In any case, really unhappy people don’t really have a chance of getting to continual enjoyment, much less exuberance, and much less joy, if the setpoint has a good deal to do with continual happiness levels.  Of course, professionals of some sort (maybe) specializing in and perhaps promoting happiness treatment, the sales of books, or both have every interest in ignoring this fact, or, if they don’t ignore it, they suppress it for financial reasons.

This whole idea has come to have a good deal of popularity in the “School of Positive Psychology,” an approach that principally studies the positive side of the human psyche, as opposed to the negative, which, the School says, includes a large group of psychologist includes Freud and other students of the bleak and troubled side of human nature without their having a general intellectual commitment to the proposition that things can always be made better.   

Instead, the Positive School adheres to theories that may,  to some extent, prescribe that people can transcend negativity, i.e., unhappiness, without probing the unconscious and that people can proceed on their own by following some relatively simple steps with considerable energy, usually after having asked themselves a concatenation of apparently probing question.  (Often the questions, the steps, and introductions to their theories are to be found in books a particular advocate of a version of the Positive School has written.    In other words, the Positive School “accentuates the positive,” in the words of the famous song.

 Its ideas have in recent years been called the “hedonic treadmill,” or “hedonic adaptation,” etc.  I haven’t seen any arguments to the effect that the words “treadmill” and “adaption” have strikingly different meanings or, at least,  connotations.  The underlying idea is also suspect.  The idea of hedonism comes from a branch of ancient Greek philosophy.  It was the idea that the major intrinsic value was a pleasure, and the good life was to be found in searching for it. To compare that to a treadmill would be inconsistent with the real view.  It would be a way to say the view was false.  The idea of adaptations is quite the opposite.

And it relies upon the idea of there being set points.  Although it presents itself as science, and some of it is, the whole approach has misnamed itself.  Setpoints are, by the definitions, built into the words and a consequence of their origin in set theory is fixed. They do not go up and down.  They may appear to go up or down at different times, but the actual setpoints do not. That fact does not make the theory impossible.  It simply makes it confusingly and misleadingly misnamed.

Another example of false nomenclature is the idea that setpoints are really areas, not points. They are like lots with fences around them, which have narrow gates. There are two streams running through the property and you can paddle out in either one, but only one at a time.  In either case, the lot is such that it’s hard to get out any distance, but the current will always take you back. One cannot really escape.

 Some members of the School use thermometers as the analog, but for obvious that analogy is false.  Temperatures go up and down.  That’s why they are useful.  They are not set.
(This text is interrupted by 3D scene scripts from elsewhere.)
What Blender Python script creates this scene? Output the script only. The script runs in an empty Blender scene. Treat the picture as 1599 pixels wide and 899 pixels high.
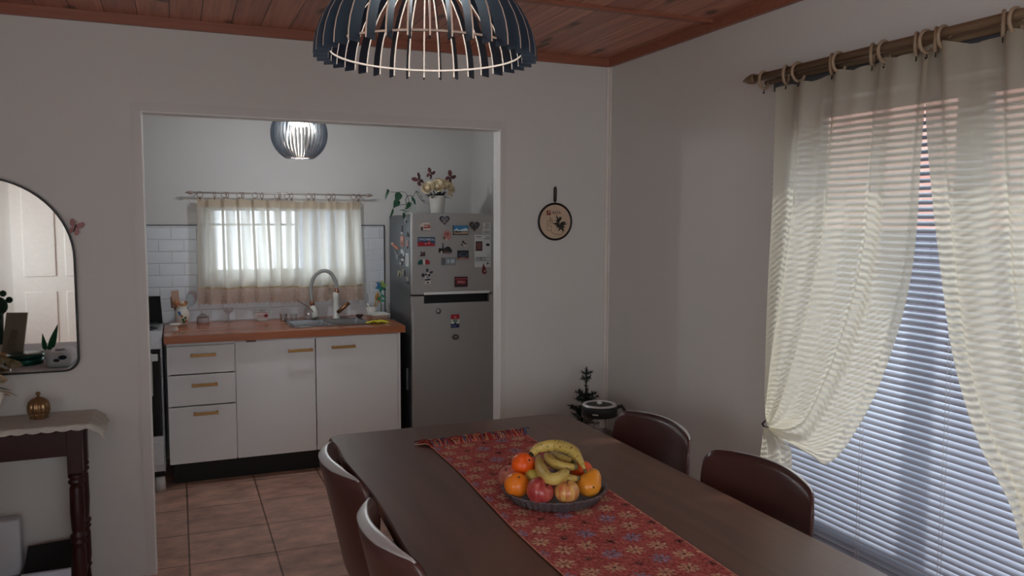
import bpy, bmesh, math, random
from math import sin, cos, pi, radians as R, sqrt
from mathutils import Vector, Matrix
random.seed(7)
sc = bpy.context.scene
COL = sc.collection

# ---------------------------------------------------------------- camera
CAM_H, F_PX, PITCH, ROLL, YAW = 1.57, 1249.8, R(4.80), R(0.219), R(22.685)
_fw = Vector((sin(YAW) * cos(PITCH), cos(YAW) * cos(PITCH), -sin(PITCH)))
_rt = Vector((cos(YAW), -sin(YAW), 0)); _up = _rt.cross(_fw)
_r2 = cos(ROLL) * _rt + sin(ROLL) * _up
_u2 = -sin(ROLL) * _rt + cos(ROLL) * _up
CPOS = Vector((0, 0, CAM_H))
cam_d = bpy.data.cameras.new('camera'); cam = bpy.data.objects.new('camera', cam_d); COL.objects.link(cam)
cam_d.sensor_width = 36; cam_d.lens = F_PX / 1599 * 36; cam_d.clip_start = 0.05
m = Matrix((_r2, _u2, -_fw)).transposed().to_4x4(); m.translation = CPOS; cam.matrix_world = m
sc.camera = cam

def at(px, py, ax, v):
    """point of the room seen at a pixel of the 1599x899 photo on the plane axis = v"""
    d = _r2 * ((px - 799.5) / F_PX) - _u2 * ((py - 449.5) / F_PX) + _fw
    return CPOS + d * ((v - CPOS[ax]) / d[ax])

# ---------------------------------------------------------------- light and exposure
sc.view_settings.view_transform = 'Standard'; sc.view_settings.look = 'None'
sc.view_settings.gamma = 1; sc.view_settings.use_curve_mapping = False
sc.view_settings.exposure = 0.22
sc.cycles.use_denoising = True
sc.cycles.max_bounces = 10; sc.cycles.diffuse_bounces = 5; sc.cycles.transparent_max_bounces = 24
sc.cycles.sample_clamp_indirect = 6; sc.cycles.caustics_reflective = False; sc.cycles.caustics_refractive = False
w = bpy.data.worlds.new('sky'); sc.world = w; w.use_nodes = True
bg = w.node_tree.nodes['Background']; bg.inputs[0].default_value = (0.78, 0.89, 1.0, 1); bg.inputs[1].default_value = 4.0

def light(name, kind, loc, energy, color=(1, 1, 1), size=None, sy=None, rot=None, parent=None):
    d = bpy.data.lights.new(name, kind); d.energy = energy; d.color = color
    if kind == 'AREA':
        d.shape = 'RECTANGLE'; d.size = size; d.size_y = sy or size
    elif kind == 'POINT': d.shadow_soft_size = size
    elif kind == 'SUN': d.angle = size
    o = bpy.data.objects.new(name, d); COL.objects.link(o); o.location = loc
    if rot: o.rotation_euler = rot
    if parent: o.parent = parent
    return o
sun = light('sun', 'SUN', (0, 0, 8), 3.8, (1, 0.97, 0.94), R(3.4))
sun.rotation_euler = Vector((1, -0.22, 1.28)).to_track_quat('Z', 'Y').to_euler()
# fill lights added at unseen windows, then portals at the two windows in view
a = light('fill_light_front', 'AREA', (0.4, -1.52, 1.45), 5, (1.0, 0.96, 0.92), 1.6, 1.3)  # unseen source added behind the camera to fill the room
a.rotation_euler = Vector((0, -1, 0)).to_track_quat('Z', 'Y').to_euler()
a = light('fill_light_left', 'AREA', (-1.93, -0.45, 1.45), 15, (1.0, 0.97, 0.93), 1.2, 1.2)  # unseen source added to brighten the mirrored wall and the right wall
a.rotation_euler = Vector((-1, 0, 0)).to_track_quat('Z', 'Y').to_euler()
a = light('daylight_kitchen_window', 'AREA', (0.65, 5.74, 1.43), 10, (0.95, 0.97, 1.0), 0.9, 0.44)
a.rotation_euler = Vector((0, 1, 0)).to_track_quat('Z', 'Y').to_euler()
a.data.cycles.is_portal = True
a = light('daylight_right_window', 'AREA', (2.29, 1.76, 1.27), 10, (0.9, 0.95, 1.0), 1.25, 1.45)
a.rotation_euler = Vector((1, 0, 0)).to_track_quat('Z', 'Y').to_euler()
a.data.cycles.is_portal = True

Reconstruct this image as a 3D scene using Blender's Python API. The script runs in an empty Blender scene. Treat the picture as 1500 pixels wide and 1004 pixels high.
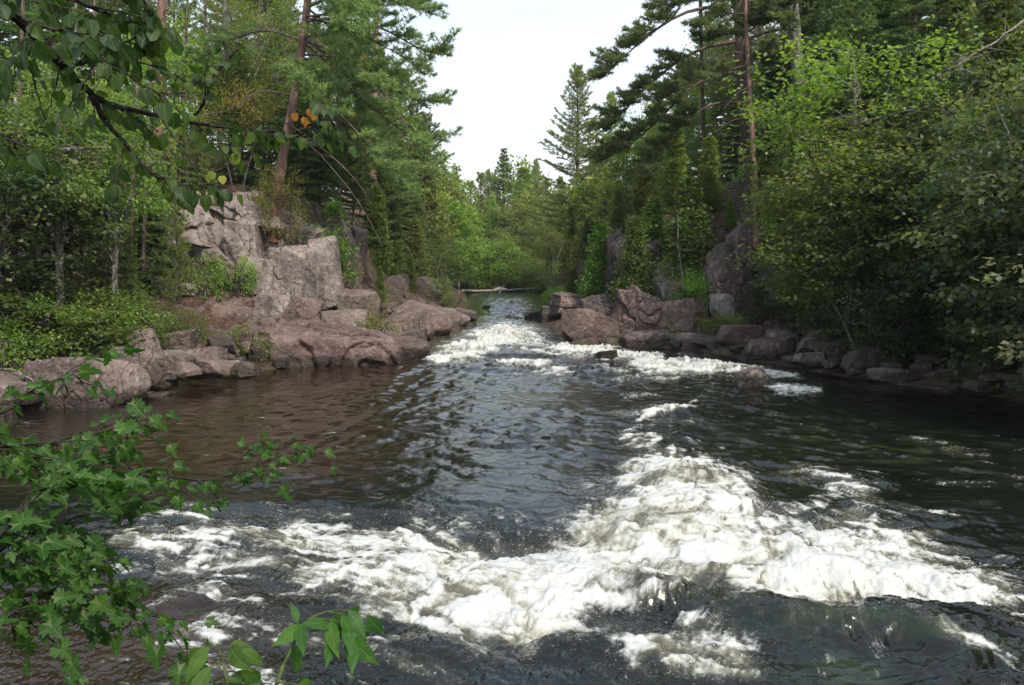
import bpy, math, random
import numpy as np
from mathutils import Vector, Matrix, Euler

C = bpy.context.scene.collection
RNG = np.random.default_rng(7)
F = 1200.0; TH = math.atan(102/1200.0); CAMZ = 3.2
CT, ST = math.cos(TH), math.sin(TH)

# ---------------------------------------------------------------- noise
def _hash(ix, iy, iz, seed):
    n = (ix.astype(np.uint32)*np.uint32(374761393) + iy.astype(np.uint32)*np.uint32(668265263)
         + iz.astype(np.uint32)*np.uint32(2246822519) + np.uint32((seed*3266489917) & 0xffffffff))
    n = (n ^ (n >> np.uint32(13)))*np.uint32(1274126177)
    n = (n ^ (n >> np.uint32(16)))*np.uint32(2654435769)
    return n ^ (n >> np.uint32(15))

def noise2(x, y, seed=0):
    """gradient noise, about -1..1"""
    x0 = np.floor(x); y0 = np.floor(y)
    fx = (x-x0).astype(np.float32); fy = (y-y0).astype(np.float32)
    ix = x0.astype(np.int64); iy = y0.astype(np.int64); z = np.zeros_like(ix)
    ux = fx*fx*fx*(fx*(fx*6-15)+10); uy = fy*fy*fy*(fy*(fy*6-15)+10)
    def g(dx, dy):
        a = _hash(ix+dx, iy+dy, z, seed).astype(np.float32)*np.float32(2*math.pi/4294967296.0)
        return np.cos(a)*(fx-dx)+np.sin(a)*(fy-dy)
    a = g(0, 0); b = g(1, 0); c = g(0, 1); d = g(1, 1)
    return (a+(b-a)*ux+(c-a)*uy+(a-b-c+d)*ux*uy)*1.5

def noise3(p, seed=0):
    """value noise -1..1 on (n,3)"""
    q = np.floor(p); f = p-q; i = q.astype(np.int64); u = f*f*(3-2*f)
    def v(a, b, c):
        return _hash(i[:, 0]+a, i[:, 1]+b, i[:, 2]+c, seed).astype(np.float64)/2147483648.0-1
    def l(a, b, t): return a+(b-a)*t
    x0 = l(l(v(0,0,0), v(1,0,0), u[:,0]), l(v(0,1,0), v(1,1,0), u[:,0]), u[:,1])
    x1 = l(l(v(0,0,1), v(1,0,1), u[:,0]), l(v(0,1,1), v(1,1,1), u[:,0]), u[:,1])
    return l(x0, x1, u[:,2])

def fbm2(x, y, o=4, seed=0, gain=.5):
    s = 0; a = 1.0; t = 0
    for k in range(o):
        s = s+a*noise2(x, y, seed+k*17); t += a; a *= gain
        x, y = x*2.03*.8-y*2.03*.6, x*2.03*.6+y*2.03*.8
    return s/t

def fbm3(p, o=4, seed=0, gain=.5):
    s = 0; a = 1.0; t = 0
    for k in range(o):
        s = s+a*noise3(p, seed+k*31); t += a; a *= gain; p = p*2.07+3.3
    return s/t

def sstep(a, b, x):
    t = np.clip((x-a)/(b-a), 0, 1); return t*t*(3-2*t)

# ---------------------------------------------------------------- camera geometry helpers
def ray(px, py):
    u = (px-750)/F; v = (502-py)/F
    return np.array([u, CT+v*ST, v*CT-ST])
def P(px, py, Y):
    d = ray(px, py); return np.array([0, 0, CAMZ])+d*(Y/d[1])
def project(x, y, z):
    dz = z-CAMZ
    fwd = y*CT-dz*ST; up = y*ST+dz*CT
    return 750+F*x/fwd, 502-F*up/fwd

# ---------------------------------------------------------------- setting functions
WY = [-20, 5, 6.8, 8.4, 9.6, 11.5, 22, 26, 30, 36, 42, 60, 100, 300]
WZ = [-.62, -.5, -.45, -.42, -.3, -.05, 0, .07, .25, .6, .84, .92, 1.0, 1.0]
def wz(y): return np.interp(y, WY, WZ)
LY = [-30, -6, -3, 5, 12, 18, 19, 19.6, 21, 24, 26, 27, 28.5, 29.5, 31, 34, 39, 42, 60, 88, 100]
LX = [-3, -3, -6.5, -8.5, -11, -12.6, -11.9, -10.2, -9.3, -10.0, -8.2, -7.0, -4.6, -3.1, -3.9, -3.3, -2.0, -2.3, -3.2, -5, -7]
RY = [-30, -6, 0, 10, 20, 24, 26, 28, 31, 31.6, 32.2, 36, 41, 44, 60, 88, 100]
RX = [9, 9, 13, 14, 13.2, 10.4, 9.4, 8.2, 7.0, 4.4, 2.2, 2.0, 1.5, 2.1, 2.8, 3.8, 8]
def bank(x, y):
    dl = np.interp(y, LY, LX)-x; dr = x-np.interp(y, RY, RX)
    return dl, dr
def _pdist(x, y, px, py):
    d = np.full(x.shape, 1e9)
    for k in range(len(px)-1):
        ax, ay, bx, by = px[k], py[k], px[k+1], py[k+1]; dx, dy = bx-ax, by-ay
        t = np.clip(((x-ax)*dx+(y-ay)*dy)/(dx*dx+dy*dy+1e-9), 0, 1)
        d = np.minimum(d, np.hypot(x-ax-t*dx, y-ay-t*dy))
    return d
# feet of the steep ground, X -> Y
FLX = [-90, -24, -18.5, -15.2, -14.2, -8.6, -7.9, -7.5, -6.7, -6.2, -5.8]; FLY = [10, 19.5, 22.5, 27, 31.6, 32.4, 33.6, 37, 44, 60, 110]
FRX = [2.0, 2.6, 3.6, 4.6, 6.8, 7.9, 9.6, 11.6, 14.2, 16.4, 17.4, 60]; FRY = [110, 60, 46, 38.4, 37.4, 36.2, 35.0, 32.6, 28.4, 20, 8, -20]
def terrain(x, y):
    x = np.asarray(x, float); y = np.asarray(y, float)
    dl, dr = bank(x, y)
    w = wz(y)
    n = fbm2(x*.35, y*.35, 4, 5); n2 = fbm2(x*1.3, y*1.3, 3, 9)
    el = _pdist(x, y, LX, LY); er = _pdist(x, y, RX, RY)
    fl = _pdist(x, y, FLX, FLY)*np.where(y > np.interp(x, FLX, FLY), 1, -1)
    fl = np.where(x > -5.8, -1, fl)
    fr_ = _pdist(x, y, FRX, FRY)*np.where(y > np.interp(x, FRX, FRY), 1, -1)
    fr_ = np.where(x < 2.0, -1, fr_)
    led = sstep(24, 27, y)
    bl = np.minimum(el*(.30+.12*led), 1.5+.6*led)
    c = sstep(-14.2, -12.8, x)*(1-sstep(38, 48, y))
    hl = bl+c*(3.5*sstep(0, 1.2, fl)+.32*np.maximum(fl-1, 0))+(1-c)*(1.2*sstep(0, 3, fl)+.50*np.maximum(fl-.5, 0))
    hl = np.minimum(hl, 14)
    cr = sstep(27, 31, y)*(1-sstep(50, 60, y))
    br = np.minimum(er*(.14+.22*cr), .5+1.4*cr)
    hr = br+(1.0+1.6*cr)*sstep(-.2, 1.6, fr_)+.36*np.maximum(fr_-.5, 0)
    hr = np.minimum(hr, 13)
    fe = y-(97+.12*np.abs(x)); hf = np.maximum(fe, 0)*.06+.12
    land = np.where(dl > 0, hl, np.where(dr > 0, hr, 0))
    d = np.maximum(dl, dr)
    h = w+land+(n*.35+n2*.1)*sstep(0, 2.5, d)
    h = np.where(d <= 0, w-np.minimum(-d*.5, 1.0)-.02, h)
    h = np.where(fe > 0, np.maximum(h, 1+hf+n*.15), h)
    return h
def tz(x, y): return float(terrain(np.array([x]), np.array([y]))[0])
def G(px, Y, dz=0):
    """point on the terrain straight below picture column px at depth Y"""
    x = (px-750)/F*Y*1.0; return np.array([x, Y, tz(x, Y)+dz])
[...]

In any case, some members of the Positive Psychology School hypothesize that set points have, at it ere, few limits, but can rattle around in an enclosed area.  It also conjectures that these points can rise or fall in a good way,  and then return to the set point in the short run.  The real idea here is that happiness can deviate from the setpoint for a relatively short period of time but will always jerk back–or “travel” back in relatively short order.  This talk is really nothing but a distinction between appearance and reality, and it conceals this divergence.

In my experience, the whole idea of set points, a notion taken over from ideas of mathematics and symbolic logic should be discarded in intellectual contexts like this one. It does really fit into social studies well, and certainly not when dealing with happiness issues. The whole idea should be burned at a stake. 

For those readers who are Christians, and probably Jews as well, the idea that the Lord God Almighty creates people who are miserable and whose happiness level cannot be radically improved, is a profound and unworkable paradox. (Paradoxes that are “unworkable,” or of course, are contradictions.)